The music video and the song lyrics are so transparently sexist and objectifying towards women and as feminist scholar, Rosalind Gill, claims, “the extremeness of the sexism is evidence that there’s no sexism!” (Douglas 13). The force of enlightened sexism makes people believe that since no one could actually be sexist anymore, the existence of blatantly sexist and degrading images of women, like the appalling ones in Sir Mix-a-Lot’s video, are completely acceptable. As Douglas argues, enlightened sexism “includes in-your-face sexism in which the attitudes about women that infuriated feminists in the 1960s and ‘70s are pushed to new, even more degrading levels, except that it’s all done with a wink” (13)—the wink, in the case of “Baby Got Back,” signifying that we, the audience, know that the song and video are meant to be viewed as over-the-top and exaggerating the sexualizing of women. We can think of this music video just as we think about MTV shows, such as My Super Sweet Sixteen, where Douglas claims the viewer is essentially being elbowed in the ribs and told by MTV, “we know that you know that we know that you know that this is excessive and kitschy, that you’re too smart to read this straight and not laugh at it” (14). We are all “in” on the joke about the objectification of these women and their big behinds. As Douglas argues, the mindset produced by enlightened sexism is that “it’s silly to be sexist; therefore, it’s funny to be sexist” (13), and it is even funnier to be over-the-top sexist, which is exactly what the music video of “Baby Got Back” is. The entire video has a humorous, almost joking tone to it. This comical tone can be seen in how literally many of the lyrics are acted out in the video—during the “you get sprung!” line, a slinky is shown stretching out; during the, “I wanna get with you and take your picture” line, a picture is literally taken and we are shown a picture of a woman’s butt; and during the “you can do side bends or sit-ups, but please don't lose that butt” line, the scantily clad dancers in the background are doing a dance version of a sit-up. In this way, the disgusting extent to which women are being objectified in this video is hiding behind the facade of its exaggeration and humor.
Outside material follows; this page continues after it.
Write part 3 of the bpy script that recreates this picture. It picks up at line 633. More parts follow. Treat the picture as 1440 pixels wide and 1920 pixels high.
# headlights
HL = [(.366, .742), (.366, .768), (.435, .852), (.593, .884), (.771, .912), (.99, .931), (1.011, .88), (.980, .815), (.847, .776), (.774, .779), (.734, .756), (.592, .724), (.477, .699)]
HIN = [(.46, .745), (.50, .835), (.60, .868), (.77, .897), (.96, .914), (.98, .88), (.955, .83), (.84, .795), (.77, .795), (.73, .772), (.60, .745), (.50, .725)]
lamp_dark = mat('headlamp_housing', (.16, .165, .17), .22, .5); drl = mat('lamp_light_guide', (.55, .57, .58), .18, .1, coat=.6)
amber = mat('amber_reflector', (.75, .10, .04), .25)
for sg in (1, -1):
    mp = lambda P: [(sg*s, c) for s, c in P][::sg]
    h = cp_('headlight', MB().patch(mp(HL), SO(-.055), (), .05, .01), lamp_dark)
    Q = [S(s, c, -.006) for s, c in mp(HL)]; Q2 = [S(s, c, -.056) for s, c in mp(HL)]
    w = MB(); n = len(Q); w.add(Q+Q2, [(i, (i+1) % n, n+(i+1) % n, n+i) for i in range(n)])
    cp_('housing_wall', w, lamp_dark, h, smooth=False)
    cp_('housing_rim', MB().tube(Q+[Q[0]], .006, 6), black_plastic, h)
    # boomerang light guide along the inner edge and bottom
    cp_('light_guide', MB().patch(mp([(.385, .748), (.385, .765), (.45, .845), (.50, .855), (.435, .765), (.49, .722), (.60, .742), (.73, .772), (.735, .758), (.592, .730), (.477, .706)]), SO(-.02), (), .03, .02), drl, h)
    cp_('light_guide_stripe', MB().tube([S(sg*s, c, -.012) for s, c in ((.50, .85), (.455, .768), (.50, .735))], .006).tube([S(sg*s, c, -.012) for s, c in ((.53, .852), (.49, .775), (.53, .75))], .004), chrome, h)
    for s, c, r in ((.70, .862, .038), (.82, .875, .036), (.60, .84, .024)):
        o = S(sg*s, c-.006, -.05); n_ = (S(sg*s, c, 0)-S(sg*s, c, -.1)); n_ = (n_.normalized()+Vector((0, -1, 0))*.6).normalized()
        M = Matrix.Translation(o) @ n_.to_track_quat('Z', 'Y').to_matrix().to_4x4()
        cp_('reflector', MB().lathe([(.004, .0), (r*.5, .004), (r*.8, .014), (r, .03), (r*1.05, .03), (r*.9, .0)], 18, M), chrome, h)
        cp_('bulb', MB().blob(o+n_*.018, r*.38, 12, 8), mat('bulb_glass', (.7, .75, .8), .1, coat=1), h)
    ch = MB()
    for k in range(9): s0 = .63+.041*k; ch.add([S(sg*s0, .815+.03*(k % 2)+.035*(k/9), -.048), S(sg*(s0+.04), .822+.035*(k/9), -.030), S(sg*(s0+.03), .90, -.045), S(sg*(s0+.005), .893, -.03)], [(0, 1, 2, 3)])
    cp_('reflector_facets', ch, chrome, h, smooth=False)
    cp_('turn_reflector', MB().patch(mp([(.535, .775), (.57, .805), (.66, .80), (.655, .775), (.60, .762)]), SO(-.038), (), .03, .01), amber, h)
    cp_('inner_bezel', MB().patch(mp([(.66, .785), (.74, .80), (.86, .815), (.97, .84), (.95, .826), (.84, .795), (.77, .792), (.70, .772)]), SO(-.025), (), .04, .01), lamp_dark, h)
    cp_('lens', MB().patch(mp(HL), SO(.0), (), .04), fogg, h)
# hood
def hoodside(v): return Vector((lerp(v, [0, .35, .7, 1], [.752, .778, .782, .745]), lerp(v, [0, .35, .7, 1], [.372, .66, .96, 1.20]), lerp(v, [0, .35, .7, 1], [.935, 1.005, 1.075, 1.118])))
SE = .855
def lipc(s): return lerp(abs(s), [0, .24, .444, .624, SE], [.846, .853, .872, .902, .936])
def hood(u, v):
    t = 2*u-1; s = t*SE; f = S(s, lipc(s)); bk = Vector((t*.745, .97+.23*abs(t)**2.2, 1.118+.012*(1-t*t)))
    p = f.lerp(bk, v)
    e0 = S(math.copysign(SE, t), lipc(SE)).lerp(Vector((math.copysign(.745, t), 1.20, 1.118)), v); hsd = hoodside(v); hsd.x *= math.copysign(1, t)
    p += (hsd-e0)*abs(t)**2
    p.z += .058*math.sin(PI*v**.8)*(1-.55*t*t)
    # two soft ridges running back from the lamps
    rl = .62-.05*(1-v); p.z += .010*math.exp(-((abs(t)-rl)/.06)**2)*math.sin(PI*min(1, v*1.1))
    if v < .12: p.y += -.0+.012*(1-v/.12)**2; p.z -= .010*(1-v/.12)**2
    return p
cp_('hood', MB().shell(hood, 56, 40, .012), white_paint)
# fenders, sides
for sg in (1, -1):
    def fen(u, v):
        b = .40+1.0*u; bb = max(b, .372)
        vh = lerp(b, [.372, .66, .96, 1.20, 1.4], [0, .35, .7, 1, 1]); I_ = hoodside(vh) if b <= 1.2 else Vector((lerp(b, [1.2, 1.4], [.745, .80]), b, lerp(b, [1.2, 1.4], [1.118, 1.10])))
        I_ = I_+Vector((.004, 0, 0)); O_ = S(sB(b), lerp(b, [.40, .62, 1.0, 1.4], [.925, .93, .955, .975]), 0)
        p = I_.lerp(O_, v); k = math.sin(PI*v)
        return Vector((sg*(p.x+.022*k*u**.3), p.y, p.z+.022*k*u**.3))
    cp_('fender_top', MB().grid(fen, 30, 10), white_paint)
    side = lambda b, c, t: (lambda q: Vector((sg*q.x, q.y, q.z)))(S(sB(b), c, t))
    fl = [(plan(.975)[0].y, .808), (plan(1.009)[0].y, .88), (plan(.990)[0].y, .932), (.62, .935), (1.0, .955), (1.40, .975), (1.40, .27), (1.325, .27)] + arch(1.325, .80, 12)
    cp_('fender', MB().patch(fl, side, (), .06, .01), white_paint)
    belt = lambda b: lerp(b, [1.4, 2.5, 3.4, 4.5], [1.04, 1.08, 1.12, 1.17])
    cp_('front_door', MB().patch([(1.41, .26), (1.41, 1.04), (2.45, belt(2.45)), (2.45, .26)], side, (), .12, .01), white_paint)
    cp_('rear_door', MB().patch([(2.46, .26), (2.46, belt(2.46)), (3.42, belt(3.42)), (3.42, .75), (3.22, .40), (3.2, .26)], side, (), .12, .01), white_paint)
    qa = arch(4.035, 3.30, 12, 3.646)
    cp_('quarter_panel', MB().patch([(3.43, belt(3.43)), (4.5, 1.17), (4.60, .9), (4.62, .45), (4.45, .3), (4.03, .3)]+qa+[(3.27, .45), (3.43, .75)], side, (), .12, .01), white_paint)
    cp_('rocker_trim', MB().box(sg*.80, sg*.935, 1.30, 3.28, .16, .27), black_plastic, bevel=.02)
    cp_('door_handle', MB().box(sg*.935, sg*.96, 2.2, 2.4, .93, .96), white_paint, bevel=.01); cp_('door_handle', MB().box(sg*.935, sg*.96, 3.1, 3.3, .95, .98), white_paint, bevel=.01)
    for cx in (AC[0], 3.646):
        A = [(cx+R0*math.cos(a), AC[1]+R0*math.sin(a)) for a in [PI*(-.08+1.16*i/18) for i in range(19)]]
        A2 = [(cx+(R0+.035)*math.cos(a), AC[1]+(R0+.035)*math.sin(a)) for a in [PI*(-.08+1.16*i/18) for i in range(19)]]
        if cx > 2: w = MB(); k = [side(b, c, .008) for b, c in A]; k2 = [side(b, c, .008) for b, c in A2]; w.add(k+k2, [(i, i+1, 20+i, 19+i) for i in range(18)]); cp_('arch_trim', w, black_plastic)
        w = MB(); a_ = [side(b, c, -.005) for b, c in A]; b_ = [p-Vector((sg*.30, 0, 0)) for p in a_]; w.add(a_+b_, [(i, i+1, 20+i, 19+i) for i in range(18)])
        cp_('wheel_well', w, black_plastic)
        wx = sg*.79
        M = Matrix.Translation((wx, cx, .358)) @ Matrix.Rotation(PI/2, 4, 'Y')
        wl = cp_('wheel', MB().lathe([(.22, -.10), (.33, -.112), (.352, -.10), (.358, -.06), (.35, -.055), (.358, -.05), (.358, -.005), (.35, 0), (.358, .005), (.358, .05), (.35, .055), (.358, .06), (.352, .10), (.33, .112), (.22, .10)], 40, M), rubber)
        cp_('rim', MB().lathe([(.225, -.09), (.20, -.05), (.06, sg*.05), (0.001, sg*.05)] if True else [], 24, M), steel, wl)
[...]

The blatant sexuality, extreme objectification, and overall humorous tone of “Baby Got Back” makes us feel like it is okay to have fun with the song and video and play along with the “joke” (since we all know that sexism does not actually exist, right?). I will be the first to admit that I go along with it—I know almost every single word to this song and at the age of twelve, was lightheartedly singing and dancing along to it with my friends. When this song comes on at a dance or party, it seems like every girl rushes to the dance floor with her girl friends to get in on the “joke”—it’s simply a fun song. As Douglas asserts, “enlightened sexism is meant to make patriarchy pleasurable for women” (12), and for many girls, what is more pleasurable than to scream the ridiculous lyrics and dance around with their friends shaking “what your mama gave ya.” We even see people doing this in the media. In “Charlie’s Angels,” there is the infamous scene where Cameron Diaz gets up on the stage of a club when “Baby Got Back” comes on and starts dancing, at first timidly, but then wildly, as her self-consciousness melts away. She looks to be having the time of her life, spurred on by the crowd and shaking her booty. In one Friends episode we even see Ross and Rachel singing “Baby Got Back” to their baby daughter, Emma, in order to make her laugh. The ending scene of the episode shows both of them singing and dancing to it in front of Emma’s crib, with Ross shaking his butt, Rachel slapping it, and them both loudly singing, “shake it, shake it, shake that healthy butt!”. In the background, the audience is roaring with laughter, and why not? It is funny (and entertaining).

The question we should be asking is how has it become acceptable and “cool” to joke about the objectification of women? When did we slip into a world where our humor governed our morals? Sure, we may say that we’re in on the joke, and deep down we know that the objectifying and sexualizing women is bad, but at what point do these images begin to actually seep in, shape our views, and govern our behavior? When does the joke become a reality? Based on the prevalence of sexual harassment and rape, I would say that we have already reached this point. Our mission, then, is to take on the “ongoing, never-ending project of consciousness raising” (Douglas 22). We must acknowledge the force of “enlightened sexism,” recognize how it is shaping our views by means of the media, and furthermore recognize that despite the media’s “fantasies of power,” women and men are not equal in the world today and we must keep fighting for gender equality.